Heritage Vistors Center Competition

Heritage Welcome Center Competition : Park City Kentucky : 2000

The
HAIGHArchitects international competition entry for a new visitors center to service the Highway 31W Corridor, Mammoth Cave National Park, and the associated environs of Park City, Kentucky.

As the new cultural hub, the proposed Heritage Welcome Center is conceived as a participatory and progressive architectural experience. Participatory, in the sense of inviting visitors to understand, learn about, and investigate the cultural and natural resources of the Highway 31W Corridor, Mammoth Cave National Park, and the associated environs, progressive, in providing an informed and active environment in which to be educated, enthralled, and entertained. As the region of the Highway 31W corridor was shaped by the evolution of road, rail and river transportation, a conceptual analogy is made to "...travel and discovery along a route". The question is asked "...can an endemic building form be transformed and transposed into something new that is analogous with this processional notion of movement along a road, railway, or river. The early buildings of Kentucky owe much to the simple shed forms, cabins, and covered trestle bridges that developed as the pioneers moved westward. The region inherited this legacy of an primarily rural and endemic architecture.
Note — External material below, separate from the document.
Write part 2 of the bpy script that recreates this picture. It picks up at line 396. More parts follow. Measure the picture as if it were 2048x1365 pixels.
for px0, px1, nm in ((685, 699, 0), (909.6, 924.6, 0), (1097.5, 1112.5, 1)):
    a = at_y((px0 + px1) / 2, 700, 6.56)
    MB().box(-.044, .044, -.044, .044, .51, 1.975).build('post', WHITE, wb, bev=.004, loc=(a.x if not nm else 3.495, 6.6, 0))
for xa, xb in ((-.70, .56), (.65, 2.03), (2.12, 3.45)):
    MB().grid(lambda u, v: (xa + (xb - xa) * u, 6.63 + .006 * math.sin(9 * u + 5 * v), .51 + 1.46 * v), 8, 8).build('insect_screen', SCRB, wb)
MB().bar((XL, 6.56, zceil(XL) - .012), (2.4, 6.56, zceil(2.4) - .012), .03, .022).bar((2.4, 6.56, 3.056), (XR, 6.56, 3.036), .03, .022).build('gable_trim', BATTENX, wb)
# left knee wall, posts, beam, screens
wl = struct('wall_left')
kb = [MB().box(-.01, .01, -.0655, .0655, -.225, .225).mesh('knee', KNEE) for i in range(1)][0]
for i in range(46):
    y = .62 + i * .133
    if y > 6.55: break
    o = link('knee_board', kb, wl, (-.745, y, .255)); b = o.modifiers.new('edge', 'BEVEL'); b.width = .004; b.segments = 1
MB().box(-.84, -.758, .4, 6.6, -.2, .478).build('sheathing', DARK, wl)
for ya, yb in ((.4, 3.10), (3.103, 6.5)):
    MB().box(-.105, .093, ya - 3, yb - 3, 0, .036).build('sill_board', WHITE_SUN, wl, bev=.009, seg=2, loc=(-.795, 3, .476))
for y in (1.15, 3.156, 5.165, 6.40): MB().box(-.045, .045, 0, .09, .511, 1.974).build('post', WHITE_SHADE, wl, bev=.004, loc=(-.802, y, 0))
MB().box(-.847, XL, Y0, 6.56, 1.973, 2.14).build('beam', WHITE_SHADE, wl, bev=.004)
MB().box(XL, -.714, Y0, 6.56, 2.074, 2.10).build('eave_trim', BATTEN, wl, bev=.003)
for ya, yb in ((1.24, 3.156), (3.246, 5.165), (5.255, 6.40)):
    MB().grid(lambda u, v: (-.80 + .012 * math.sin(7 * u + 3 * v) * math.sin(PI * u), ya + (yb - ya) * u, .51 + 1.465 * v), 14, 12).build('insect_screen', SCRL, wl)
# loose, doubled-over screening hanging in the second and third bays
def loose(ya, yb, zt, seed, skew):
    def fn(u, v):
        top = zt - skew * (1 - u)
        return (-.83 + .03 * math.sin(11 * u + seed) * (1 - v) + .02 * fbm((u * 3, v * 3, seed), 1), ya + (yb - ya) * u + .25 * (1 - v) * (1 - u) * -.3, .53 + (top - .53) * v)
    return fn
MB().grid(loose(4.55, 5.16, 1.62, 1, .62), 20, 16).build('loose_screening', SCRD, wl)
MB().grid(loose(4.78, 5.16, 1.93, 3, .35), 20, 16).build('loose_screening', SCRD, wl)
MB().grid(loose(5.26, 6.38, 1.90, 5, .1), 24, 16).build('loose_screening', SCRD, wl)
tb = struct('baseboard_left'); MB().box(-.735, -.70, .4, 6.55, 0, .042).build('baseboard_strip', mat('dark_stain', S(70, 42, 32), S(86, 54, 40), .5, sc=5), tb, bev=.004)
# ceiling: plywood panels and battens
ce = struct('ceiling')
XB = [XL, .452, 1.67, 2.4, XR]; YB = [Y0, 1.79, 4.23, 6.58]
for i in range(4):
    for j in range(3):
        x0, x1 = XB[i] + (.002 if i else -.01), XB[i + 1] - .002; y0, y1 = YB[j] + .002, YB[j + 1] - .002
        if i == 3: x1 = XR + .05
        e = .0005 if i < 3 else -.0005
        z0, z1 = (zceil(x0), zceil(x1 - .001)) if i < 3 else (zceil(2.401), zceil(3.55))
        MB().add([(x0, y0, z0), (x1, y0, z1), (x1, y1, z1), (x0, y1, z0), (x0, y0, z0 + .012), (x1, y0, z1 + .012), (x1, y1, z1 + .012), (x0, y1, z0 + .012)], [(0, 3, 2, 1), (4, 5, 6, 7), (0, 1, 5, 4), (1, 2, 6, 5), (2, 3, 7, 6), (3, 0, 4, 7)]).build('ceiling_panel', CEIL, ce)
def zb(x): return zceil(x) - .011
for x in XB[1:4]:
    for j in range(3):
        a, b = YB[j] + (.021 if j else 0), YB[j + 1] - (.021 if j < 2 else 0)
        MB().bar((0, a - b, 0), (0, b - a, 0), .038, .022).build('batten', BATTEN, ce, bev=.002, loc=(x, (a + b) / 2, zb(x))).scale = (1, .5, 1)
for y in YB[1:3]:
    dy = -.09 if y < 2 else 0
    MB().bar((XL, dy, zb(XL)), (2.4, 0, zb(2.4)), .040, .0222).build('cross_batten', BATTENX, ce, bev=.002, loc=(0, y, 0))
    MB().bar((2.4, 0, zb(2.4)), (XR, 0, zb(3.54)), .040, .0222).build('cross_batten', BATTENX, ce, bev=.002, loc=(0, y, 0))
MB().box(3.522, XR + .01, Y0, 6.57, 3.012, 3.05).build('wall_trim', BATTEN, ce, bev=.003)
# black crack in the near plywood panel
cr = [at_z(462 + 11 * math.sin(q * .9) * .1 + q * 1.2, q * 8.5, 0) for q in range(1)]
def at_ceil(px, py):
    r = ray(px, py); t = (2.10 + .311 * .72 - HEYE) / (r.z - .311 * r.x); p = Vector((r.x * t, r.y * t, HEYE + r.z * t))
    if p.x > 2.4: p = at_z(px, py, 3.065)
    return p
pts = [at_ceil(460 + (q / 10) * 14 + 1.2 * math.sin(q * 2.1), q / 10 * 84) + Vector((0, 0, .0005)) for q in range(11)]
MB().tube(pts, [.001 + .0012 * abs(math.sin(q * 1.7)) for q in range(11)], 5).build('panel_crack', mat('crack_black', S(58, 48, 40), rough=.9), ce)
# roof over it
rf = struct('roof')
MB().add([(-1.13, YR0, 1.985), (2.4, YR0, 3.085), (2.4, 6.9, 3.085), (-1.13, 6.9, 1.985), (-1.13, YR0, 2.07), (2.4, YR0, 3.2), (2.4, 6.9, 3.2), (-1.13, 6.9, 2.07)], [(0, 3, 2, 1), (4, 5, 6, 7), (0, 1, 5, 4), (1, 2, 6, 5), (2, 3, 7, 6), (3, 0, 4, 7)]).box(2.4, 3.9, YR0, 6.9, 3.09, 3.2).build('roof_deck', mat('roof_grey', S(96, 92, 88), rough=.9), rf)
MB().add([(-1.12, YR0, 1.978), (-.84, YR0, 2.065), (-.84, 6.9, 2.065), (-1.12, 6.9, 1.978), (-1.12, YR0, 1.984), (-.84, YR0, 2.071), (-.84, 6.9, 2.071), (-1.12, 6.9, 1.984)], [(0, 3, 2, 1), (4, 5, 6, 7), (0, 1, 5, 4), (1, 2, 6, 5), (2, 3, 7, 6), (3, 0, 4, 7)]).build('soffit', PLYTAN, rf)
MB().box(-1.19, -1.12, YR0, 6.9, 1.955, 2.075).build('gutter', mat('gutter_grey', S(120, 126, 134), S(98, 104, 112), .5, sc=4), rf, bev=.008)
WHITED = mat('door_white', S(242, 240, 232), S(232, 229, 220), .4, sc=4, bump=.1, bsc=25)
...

Heritage Vistors Center Plans

Heritage Welcome Center Competition

In the proposed new Heritage Welcome Center building, these architecturally simple forms have been explored both structurally and formally as a reflection of this tradition. The metal shed roof is stretched, split, and articulated to echo the natural hilltop topography. Exterior forms and interior volumes offer spatial rewards that present referential analogies to regional iconography, e.g. the subterranean theater (Mammoth Caves), the forked museum wing (a railway switch), and the covered bridge walk (L&N Railway bridge at Munfordville). A structural matrix of columns and a massive rough hewn central stone wall anchor the lighter divergent volumes. Wooden truss systems are orthogonally juxtaposed to the rhomboid roof forms. Glazing systems reflect carriage, railway, and barge construction detailing. Materials are simple, generic, and indigenous. The concepts embodied in the design of the Heritage Welcome Center invite the visitor to arrive, participate, explore, and ...remember.